Pour conclure, j’aimerais reprendre cette question de Jean-Baptiste : « Es-tu celui qui doit venir ou devons-nous en attendre un autre ? » Ce n’est certes pas la phrase la plus joyeuse de cet évangile, et je rappelle que le 3e dimanche de l’Avent est le dimanche de la joie. Pourtant, elle est belle et joyeuse puisqu’elle sous-entend désormais pour nous toute la force de la réponse de Jésus : cet appel à être disciples par l’écoute et le geste de ce Dieu proche qui est à l’œuvre dans nos vies.

« Es-tu celui qui doit venir ? » Quand nous regardons notre monde, quand nous regardons notre vie, nous pouvons parfois nous interroger, nous impatienter, perdre courage.
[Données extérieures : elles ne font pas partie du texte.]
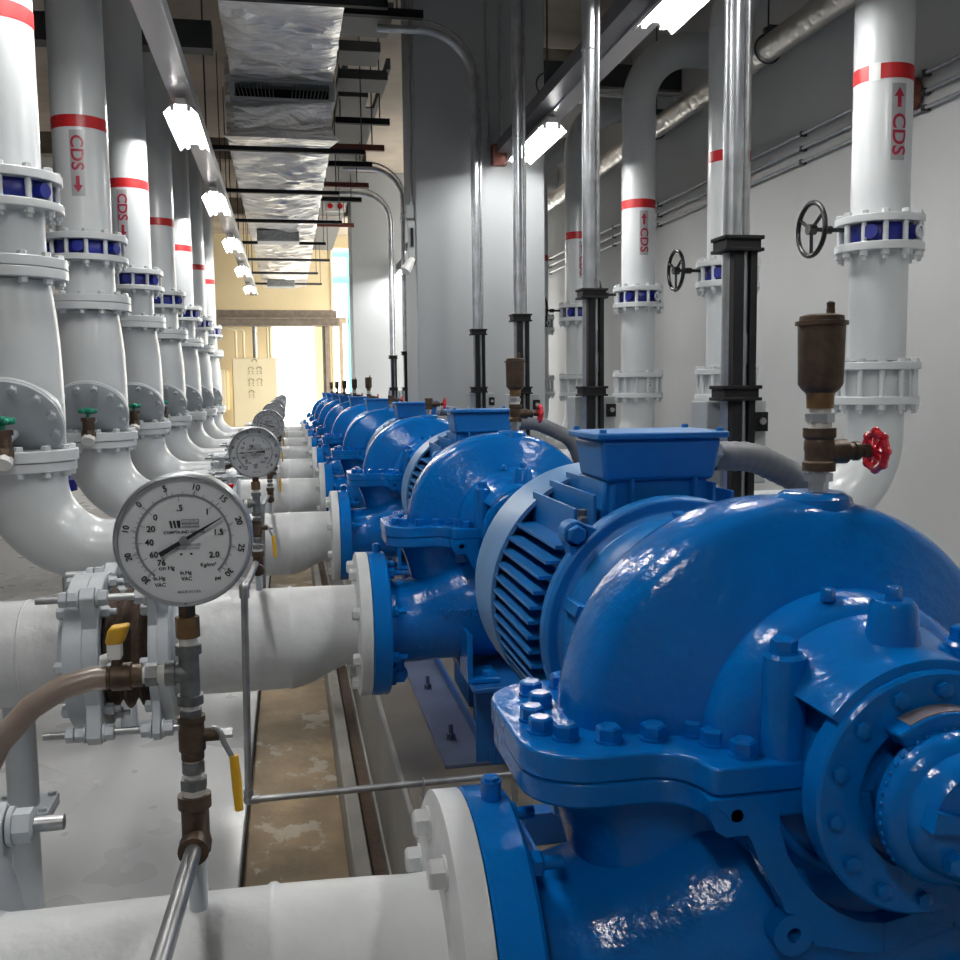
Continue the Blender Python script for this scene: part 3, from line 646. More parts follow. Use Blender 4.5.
# ------------------------------------------------------------------ motor
def make_motor():
    og = (XS, .58, -.70)
    t = thing('electric_motor', (XS, YK(0)+.58, -.70), 'x', 'motor', 'blue motors behind the pumps')
    o = (XS, 0, ZS); ax = (0,1,0)
    MB().lathe([(.40,.001),(.40,.196),(.74,.196),(.74,.001)], o, ax, 48).build('stator_body', 'blue_motor', t, og)
    fn = MB(); y0, y1 = .425, .715
    def fin(sx, h, ro):
        xo = math.sqrt(max(0, ro*ro-h*h)); xi = math.sqrt(max(0, .19**2-h*h)) if abs(h) < .19 else .03
        xi = min(xi, xo-.01)
        fn.box(XS+(xi if sx > 0 else -xo), XS+(xo if sx > 0 else -xi), y0, y1, ZS+h-.0028, ZS+h+.0028)
    for i in range(13):
        h = .140-.0238*i
        for sx in (-1, 1): fin(sx, h, .236)
    for xx in (-.150, -.118, -.086, -.054, .054, .086, .118, .150):
        zo = math.sqrt(.248**2-xx*xx); zi = math.sqrt(.19**2-xx*xx)
        fn.box(XS+xx-.0026, XS+xx+.0026, y0+.02, y1, ZS+zi, ZS+zo)
    fn.build('cooling_fins', 'blue_motor', t, og)
    sh = MB().lathe([(.425,.05),(.425,.213),(.420,.218),(.398,.218),(.392,.212),(.392,.196),(.384,.187),(.350,.182),(.340,.172),(.338,.150),(.350,.138),(.350,.120),(.328,.108),(.312,.085),(.310,.05)], o, ax, 56, True)
    for an in (45, 135, 225, 315):
        a = math.radians(an); c = V3((XS+.232*math.cos(a), 0, ZS+.232*math.sin(a)))
        sh.cyl((c.x,.395,c.z), (c.x,.43,c.z), .021, 16)
        d = V3((math.cos(a),0,math.sin(a))); q = V3((-d.z,0,d.x))
        b = [V3((XS,0,ZS))+d*.18+q*.045, V3((XS,0,ZS))+d*.235+q*.020, V3((XS,0,ZS))+d*.235-q*.020, V3((XS,0,ZS))+d*.18-q*.045]
        sh.hexa([(p.x,.395,p.z) for p in b], [(p.x,.43,p.z) for p in b])
    for an in (18, 90, 162, 234, 306):
        a = math.radians(an); d = V3((math.cos(a),0,math.sin(a))); q = V3((-d.z,0,d.x)); c = V3((XS,0,ZS))
        b = [c+d*.10+q*.010, c+d*.195+q*.010, c+d*.195-q*.010, c+d*.10-q*.010]
        sh.hexa([(p.x,.325,p.z) for p in b], [(p.x,.39,p.z) for p in b])
    sh.build('drive_end_shield', 'blue_motor', t, og, bevel=.002)
    for an in (45, 135, 225, 315):
        a = math.radians(an); bolt(t, (XS+.234*math.cos(a),.395,ZS+.234*math.sin(a)), (0,-1,0), .026, .016, 'blue_motor', og)
    cw = MB().lathe([(.690,.232),(.690,.240),(.846,.240),(.866,.232),(.872,.215),(.872,.04),(.862,.04),(.862,.212),(.855,.226),(.842,.232)], o, ax, 64, True)
    cw.build('fan_cowl', 'blue_cowl', t, og)
    MB().cyl((XS,.325,ZS),(XS,.45,ZS),.028,18).build('shaft', 'steel', t, og)
    MB().lathe([(.335,.001),(.335,.07),(.345,.075),(.372,.075),(.38,.06),(.38,.001)],(XS,0,ZS),(0,1,0),28).build('coupling', 'blue_motor', t, og)
    ft = MB()
    for s in (-1, 1):
        ft.box(XS+s*.15-.04, XS+s*.15+.04, .44, .70, -.70, -.672).hexa([(XS+s*.15-.03,.45,-.672),(XS+s*.15+.03,.45,-.672),(XS+s*.15+.03,.69,-.672),(XS+s*.15-.03,.69,-.672)], [(XS+s*.11-.03,.45,-.55),(XS+s*.11+.03,.45,-.55),(XS+s*.11+.03,.69,-.55),(XS+s*.11-.03,.69,-.55)])
    ft.build('motor_foot', 'blue_motor', t, og, bevel=.003)
    for s in (-1, 1): bolt(t, (XS+s*.165,.47,-.672), (0,0,1), .024, .018, 'blue_motor', og)
    # terminal box
    tw = MB().hexa([(.492,.466,-.225),(.690,.466,-.225),(.690,.62,-.225),(.492,.62,-.225)], [(.500,.462,-.155),(.676,.462,-.155),(.676,.60,-.155),(.500,.60,-.155)]); tw.build('box_neck', 'blue_motor', t, og, bevel=.004)
    bx = MB().hexa([(.496,.452,-.158),(.684,.452,-.158),(.684,.590,-.158),(.496,.590,-.158)], [(.488,.447,-.088),(.696,.447,-.088),(.696,.600,-.088),(.488,.600,-.088)])
    b = bx.build('terminal_box', 'blue_motor', t, og, bevel=.008)
    MB().box(.480, .704, .438, .608, -.089, -.078).build('lid', 'blue_motor', b, og, bevel=.003)
    for p in [(.492,.45),(.692,.45),(.492,.596),(.692,.596)]:
        q = bolt(b, (p[0],p[1],-.078), (0,0,1), .010, .006, 'blue_motor', og, name='lid_screw')
    gb = MB().cyl((.470,.475,-.228),(.470,.505,-.222),.013,6).cyl((.470,.49,-.232),(.470,.49,-.205),.010,6); gb.build('grease_fitting', 'steel', t, og)
    return t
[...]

Mais si nous poursuivons la phrase de Jean-Baptiste : « Devons-nous en attendre un autre ? », nous savons que notre réponse ne peut être que « Non », comme Saint Pierre disant au Seigneur « A qui irions-nous, tu as les paroles de la vie éternelle ? » (Jn 6, 68). Comme Jean-Baptiste, je vous envoie lui poser cette question, et je sais qu’au plus profond de votre cœur vous répondrez vous-mêmes: « Non Seigneur, nous ne pouvons pas, nous ne pouvons plus en attendre un autre que toi… » Oui, nous l’avons vu, nous l’avons dit, la force de notre foi, c’est qu’elle nous lie non pas à une idée, mais à Quelqu’un ; non pas à un Dieu lointain, mais proche, intime ; à un « tu ». C’est peut-être bien pour cela que Jean-Baptiste a voulu mettre ses disciples directement en relation avec Jésus.

Si Noël est la fête de la famille, de la tendresse, c’est bien parce que le Seigneur tisse un lien particulier avec chacun de nous ; il vient au cœur de nos vies, de notre intimité. Cette présence, souvent toute simple, très discrète, voilà le cadeau qui nous est fait pour être à notre tour présence au monde, présence aux autres.